24        The effect of s. 11(d), then, is to transform this high duty of the judge at common law to a constitutional imperative. As I noted in Thomson Newspapers, at p. 563, judges must, as guardians of the Constitution, exercise this discretion where necessary to give effect to the Charter's guarantee of a fair trial. In a word, there is no need to resort to s. 24(2), or s. 24(1) for that matter. In such circumstances, the evidence is excluded to conform to the constitutional mandate guaranteeing a fair trial, i.e., to prevent a trial from being unfair at the outset.

[104]     I agree with counsel for the applicants that it is only by entering into a s. 11(d) voir dire and examining this issue in detail that I can decide whether trial fairness will be affected by the admission of the impugned witness statements and evidence. Thus, accepting for purposes of the Vukelich Hearing the applicants' version of the facts as correct, including:

              i.               the ECCC investigators were beyond their statutory authority as they were conducting an investigation of SBT and FRPD at all relevant times,

            ii.               the various witnesses did not "consent" as that term is known in Canadian law when they gave their statements to the ECCC investigators, and

           iii.               the ECCC investigators did not meet the minimum standard of Charter compliance in gathering the evidence they have against the applicants,

the argument for a violation of the applicants' s. 11(d) rights is available to the applicants.

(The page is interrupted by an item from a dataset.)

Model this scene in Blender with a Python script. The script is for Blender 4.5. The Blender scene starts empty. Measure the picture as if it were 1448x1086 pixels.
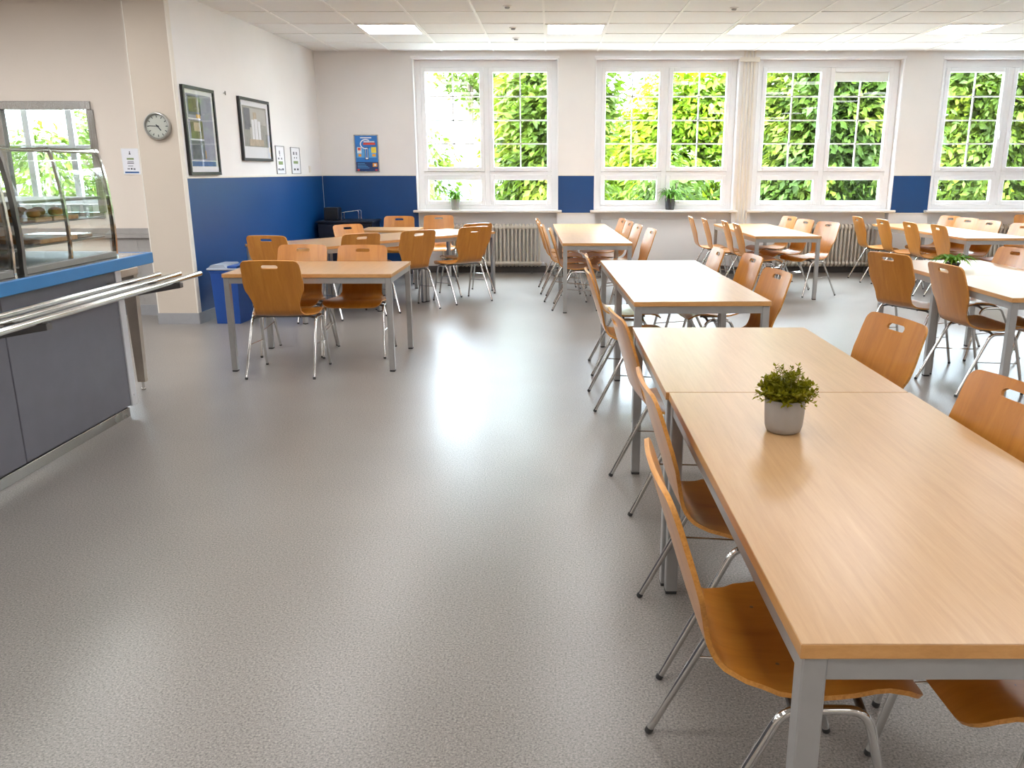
import bpy, bmesh, math, random
import numpy as np
from mathutils import Vector, Matrix
R = math.radians
PI = math.pi
random.seed(7)
scn = bpy.context.scene
COL = scn.collection

# ------------------------------------------------------------------ materials
def srgb(r, g, b):
    def f(v):
        v /= 255.0
        return v / 12.92 if v <= 0.04045 else ((v + 0.055) / 1.055) ** 2.4
    return (f(r), f(g), f(b), 1.0)

class NT:
    """small helper around a node tree"""
    def __init__(s, name):
        s.m = bpy.data.materials.new(name)
        s.m.use_nodes = True
        s.t = s.m.node_tree
        s.t.nodes.clear()
        s.out = s.n('ShaderNodeOutputMaterial')
    def n(s, kind, **kw):
        nd = s.t.nodes.new(kind)
        for k, v in kw.items():
            setattr(nd, k, v)
        return nd
    def l(s, a, b):
        s.t.links.new(a, b)
    def val(s, sock, v):
        if hasattr(v, 'links') or hasattr(v, 'is_output'):
            s.l(v, sock)
        else:
            sock.default_value = v
    def coord(s, scale=(1, 1, 1), kind='Object'):
        tc = s.n('ShaderNodeTexCoord')
        mp = s.n('ShaderNodeMapping')
        mp.inputs['Scale'].default_value = scale
        s.l(tc.outputs[kind], mp.inputs['Vector'])
        return mp.outputs['Vector']
    def noise(s, vec, scale=5.0, detail=3.0, rough=0.55, dist=0.0):
        nd = s.n('ShaderNodeTexNoise')
        nd.inputs['Scale'].default_value = scale
        nd.inputs['Detail'].default_value = detail
        nd.inputs['Roughness'].default_value = rough
        nd.inputs['Distortion'].default_value = dist
        s.l(vec, nd.inputs['Vector'])
        return nd.outputs['Fac']
    def ramp(s, fac, stops):
        nd = s.n('ShaderNodeValToRGB')
        e = nd.color_ramp.elements
        while len(e) > 1:
            e.remove(e[-1])
        e[0].position, e[0].color = stops[0]
        for p, c in stops[1:]:
            x = e.new(p)
            x.color = c
        s.l(fac, nd.inputs['Fac'])
        return nd.outputs['Color']
    def mix(s, fac, a, b, mode='MIX'):
        nd = s.n('ShaderNodeMix', data_type='RGBA', blend_type=mode)
        s.val(nd.inputs[0], fac)
        s.val(nd.inputs[6], a)
        s.val(nd.inputs[7], b)
        return nd.outputs[2]
    def bump(s, h, strength=0.1, dist=0.01):
        nd = s.n('ShaderNodeBump')
        nd.inputs['Strength'].default_value = strength
        nd.inputs['Distance'].default_value = dist
        s.l(h, nd.inputs['Height'])
        return nd.outputs['Normal']
    def bsdf(s, color, rough=0.5, metal=0.0, normal=None, **kw):
        b = s.n('ShaderNodeBsdfPrincipled')
        s.val(b.inputs['Base Color'], color)
        s.val(b.inputs['Roughness'], rough)
        b.inputs['Metallic'].default_value = metal
        if normal is not None:
            s.l(normal, b.inputs['Normal'])
        for k, v in kw.items():
            s.val(b.inputs[k.replace('_', ' ')], v)
        s.l(b.outputs[0], s.out.inputs['Surface'])
        return s.m

def plain(name, rgb, rough=0.5, metal=0.0, var=0.06, scale=14.0, bump=0.0, **kw):
    t = NT(name)
    c = srgb(*rgb)
    f = t.noise(t.coord(), scale, 4)
    d = tuple(max(0.0, v * (1 - var)) for v in c[:3]) + (1,)
    u = tuple(min(1.0, v * (1 + var)) for v in c[:3]) + (1,)
    col = t.ramp(f, [(0.3, d), (0.7, u)])
    nrm = t.bump(t.noise(t.coord(), scale * 9, 3), bump, 0.004) if bump else None
    return t.bsdf(col, rough, metal, nrm, **kw)

def wood(name, dark, mid, light, rough, scale, coat=0.0, fine=1.0, spec=0.5):
    t = NT(name)
    v = t.coord(scale)
    f = t.noise(v, 3.0, 5, 0.6, 0.6)
    v2 = t.coord(tuple(q * 5 for q in scale))
    g = t.noise(v2, 4.0, 3, 0.6)
    col = t.ramp(f, [(0.25, srgb(*dark)), (0.5, srgb(*mid)), (0.78, srgb(*light))])
    gc = t.ramp(g, [(0.3, (0.80, 0.77, 0.72, 1)), (0.62, (1, 1, 1, 1))])
    col = t.mix(0.55 * fine, col, gc, 'MULTIPLY')
    nrm = t.bump(g, 0.03, 0.002)
    return t.bsdf(col, rough, 0.0, nrm, Coat_Weight=coat, Coat_Roughness=0.22, Specular_IOR_Level=spec)

def floor_mat():
    t = NT('speckled_grey_vinyl')
    v = t.coord()
    a = t.noise(v, 150.0, 2, 0.5)
    b = t.noise(v, 330.0, 1, 0.5)
    c = t.noise(v, 1.1, 3, 0.5)
    base = t.ramp(c, [(0.35, srgb(133, 127, 121)), (0.7, srgb(140, 134, 128))])
    sp = t.ramp(a, [(0.34, (0.56, 0.55, 0.54, 1)), (0.46, (0.93, 0.93, 0.93, 1)), (0.56, (1, 1, 1, 1)), (0.67, (1.36, 1.33, 1.29, 1))])
    sp2 = t.ramp(b, [(0.34, (0.75, 0.75, 0.74, 1)), (0.5, (1, 1, 1, 1)), (0.66, (1.15, 1.14, 1.12, 1))])
    col = t.mix(1.0, base, sp, 'MULTIPLY')
    col = t.mix(1.0, col, sp2, 'MULTIPLY')
    r = t.ramp(t.noise(v, 1.6, 4), [(0.3, (0.285, 0.285, 0.285, 1)), (0.7, (0.315, 0.315, 0.315, 1))])
    return t.bsdf(col, r, 0.0, None, Specular_IOR_Level=0.45)

def leaf_mat(name, a, b, c):
    t = NT(name)
    f = t.noise(t.coord(), 1.1, 4)
    g = t.noise(t.coord(), 9.0, 2)
    col = t.ramp(f, [(0.3, srgb(*a)), (0.52, srgb(*b)), (0.72, srgb(*c))])
    col = t.mix(0.35, col, t.ramp(g, [(0.3, (0.55, 0.6, 0.45, 1)), (0.7, (1.15, 1.15, 1, 1))]), 'MULTIPLY')
    b1 = t.n('ShaderNodeBsdfPrincipled')
    t.l(col, b1.inputs['Base Color'])
    b1.inputs['Roughness'].default_value = 0.6
    b1.inputs['Specular IOR Level'].default_value = 0.2
    tr = t.n('ShaderNodeBsdfTranslucent')
    t.l(col, tr.inputs['Color'])
    mx = t.n('ShaderNodeMixShader')
    mx.inputs[0].default_value = 0.35
    t.l(b1.outputs[0], mx.inputs[1])
    t.l(tr.outputs[0], mx.inputs[2])
    t.l(mx.outputs[0], t.out.inputs['Surface'])
    return t.m

def glass_mat(name, tint=(1, 1, 1, 1), ior=1.5, rough=0.0):
    t = NT(name)
    tr = t.n('ShaderNodeBsdfTransparent')
    tr.inputs[0].default_value = tint
    gl = t.n('ShaderNodeBsdfGlossy')
    gl.inputs['Roughness'].default_value = rough
    fr = t.n('ShaderNodeFresnel')
    fr.inputs['IOR'].default_value = ior
    mx = t.n('ShaderNodeMixShader')
    ge = t.n('ShaderNodeNewGeometry')
    iv = t.n('ShaderNodeMath', operation='SUBTRACT')
    iv.inputs[0].default_value = 1.0
    t.l(ge.outputs['Backfacing'], iv.inputs[1])
    ml = t.n('ShaderNodeMath', operation='MULTIPLY')
    t.l(fr.outputs[0], ml.inputs[0])
    t.l(iv.outputs[0], ml.inputs[1])
    t.l(ml.outputs[0], mx.inputs[0])
    t.l(tr.outputs[0], mx.inputs[1])
    t.l(gl.outputs[0], mx.inputs[2])
    t.l(mx.outputs[0], t.out.inputs['Surface'])
    return t.m

def emit_mat(name, color, strength):
    t = NT(name)
    e = t.n('ShaderNodeEmission')
    e.inputs[0].default_value = color
    e.inputs[1].default_value = strength
    t.l(e.outputs[0], t.out.inputs['Surface'])
    return t.m

def brushed(name, rgb, rough=0.3, sc=(3, 3, 160)):
    t = NT(name)
    f = t.noise(t.coord(sc), 1.0, 3)
    c = srgb(*rgb)
    col = t.ramp(f, [(0.3, tuple(v * 0.88 for v in c[:3]) + (1,)), (0.7, c)])
    r = t.ramp(f, [(0.3, (rough * 0.85,) * 3 + (1,)), (0.7, (rough * 1.2,) * 3 + (1,))])
    return t.bsdf(col, r, 1.0)

M = {}
M['wall'] = plain('matt_wall_paint', (232, 230, 229), 0.85, var=0.015, scale=2.5, bump=0.03)
M['wall_warm_lit'] = plain('warm_lit_cream_paint', (226, 215, 203), 0.85, var=0.015, scale=2.5, bump=0.03)  # cream tint holds the warm bounced light on these walls
M['blue'] = plain('satin_blue_paint', (3, 60, 116), 0.36, var=0.03, scale=2.0)
M['white_frame'] = plain('white_window_plastic', (238, 238, 240), 0.35, var=0.01)
M['sill'] = plain('white_stone_sill', (226, 220, 214), 0.4, var=0.03)
M['trim'] = plain('ivory_trim', (226, 220, 210), 0.5, var=0.02)
M['base_grey'] = plain('grey_skirting', (150, 150, 152), 0.5, var=0.04)
M['base_dark'] = plain('dark_skirting', (92, 88, 86), 0.5, var=0.04)
M['grey_panel'] = plain('grey_wall_panel', (160, 156, 152), 0.5, var=0.04)
M['tile'] = plain('mineral_ceiling_tile', (238, 238, 238), 0.9, var=0.012, scale=30, bump=0.05)
M['tbar'] = plain('white_ceiling_bar', (244, 243, 242), 0.5, var=0.01)
M['floor'] = floor_mat()
M['table_top'] = wood('beech_laminate', (166, 128, 86), (177, 139, 96), (186, 149, 107), 0.285, (20, 1.0, 20), 0.0, 0.45, 0.7)
M['table_edge'] = wood('beech_edge_band', (182, 130, 74), (194, 142, 84), (203, 152, 95), 0.4, (6, 1.0, 14), 0.0, 0.5)
M['chair_wood'] = wood('varnished_beech_ply', (166, 102, 28), (182, 116, 36), (196, 132, 50), 0.34, (7, 1.0, 1.0), 0.35, 0.5)
M['chair_edge'] = wood('ply_edge', (170, 106, 34), (196, 134, 58), (212, 152, 78), 0.4, (2, 40, 40), 0.2, 0.4)
M['chrome'] = plain('chromed_tube', (206, 204, 201), 0.09, 1.0, var=0.02)
M['rubber'] = plain('black_rubber', (50, 49, 48), 0.6)
M['screw'] = plain('dull_screw_steel', (120, 112, 104), 0.35, 1.0)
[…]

[105]     In the result, I am exercising my discretion and I will allow both applicants to enter into a s. 11(d) voir dire alleging violations of their right to a fair trial and abuse of process.

CONCLUSION

[106]     Given the nature of what is sought by the applicants and the anticipated evidence as set out in the written materials and argued before me at the Vukelich Hearing, I am of the view that we should engage in a single voir dire that addresses the applicants' s. 8 and 11(d) Charter arguments. The topics to be canvassed on the voir dire will be limited to the alleged violations of the s. 8 and 11(d) rights of the applicants, as argued before me during the Vukelich Hearing and as set out in the written materials filed with the court prior to the start of the Vukelich Hearing.

[107]     That is my decision, gentlemen and ladies.